B. T. Shellabarger, S. G. Durbin, M. Yoda, S. I. Abdel Khalik, D. L. Sadowski
Fusion Science and Technology | Volume 46 | Number 4 | December 2004 | Pages 571-576
Technical Note | doi.org/10.13182/FST04-A592
Articles are hosted by Taylor and Francis Online.
A number of thin liquid protection schemes involving a sacrificial thin liquid layer have been proposed to protect the first walls of inertial fusion energy reactor chambers from excessive radiation and energetic ion damage. The Prometheus study used a tangentially injected high-speed film of molten lead attached to the first wall to protect the upper endcap of the chamber reactor. Minimizing droplet formation and detachment from this film to avoid interference with beam propagation is a major design issue for such flows.Experiments were conducted on turbulent films of water injected tangentially with a rectangular nozzle into ambient air onto the underside of a horizontal flat plate. Previous efforts were focused on the effect of various design and operational parameters on the film detachment distance. This study focuses on measurement of the "hydrodynamic source term," i.e., the rate of droplet formation due to primary turbulent breakup at the film surface.
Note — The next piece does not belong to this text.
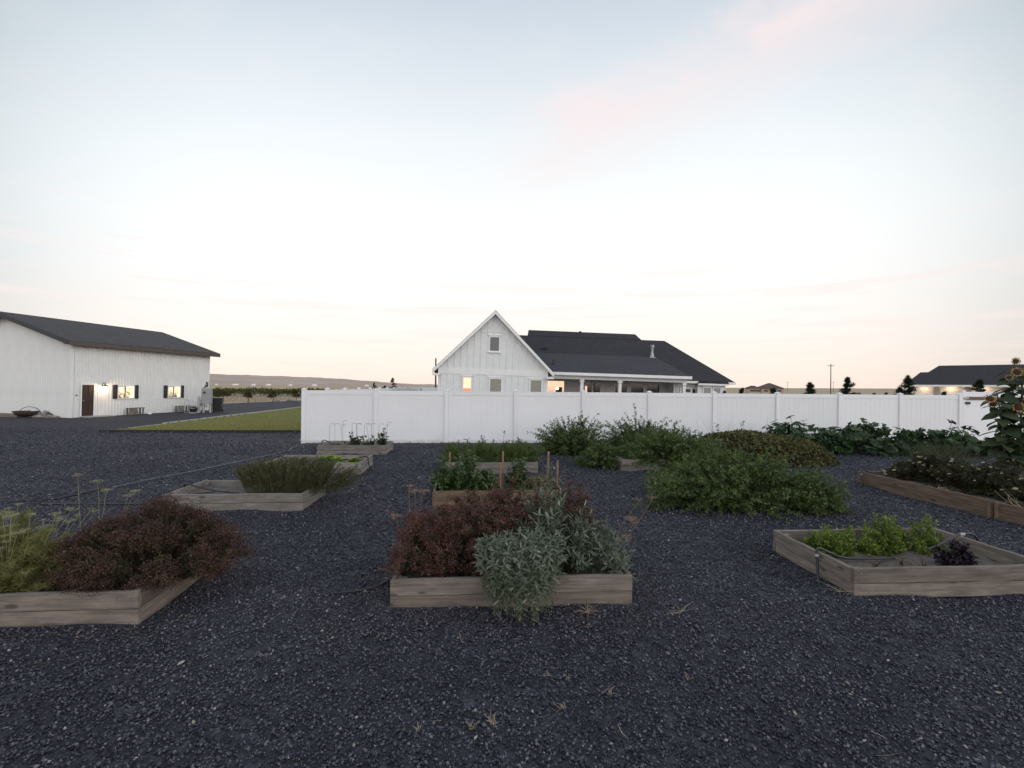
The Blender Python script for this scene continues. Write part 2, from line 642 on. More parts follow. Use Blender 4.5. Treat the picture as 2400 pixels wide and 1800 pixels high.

Droplet mass flux was measured using a simple collection technique at various standoff distances measured with respect to the plate surface and downstream distances measured from the nozzle exit. The data show that the ejected droplet mass flux increases as the standoff distance decreases and as both downstream distance and Weber number increase. Comparisons of the experimental data on the estimated ejected droplet mass flux with previously published correlations suggest that the correlations overpredict the ejected droplet mass flux by more than three orders of magnitude.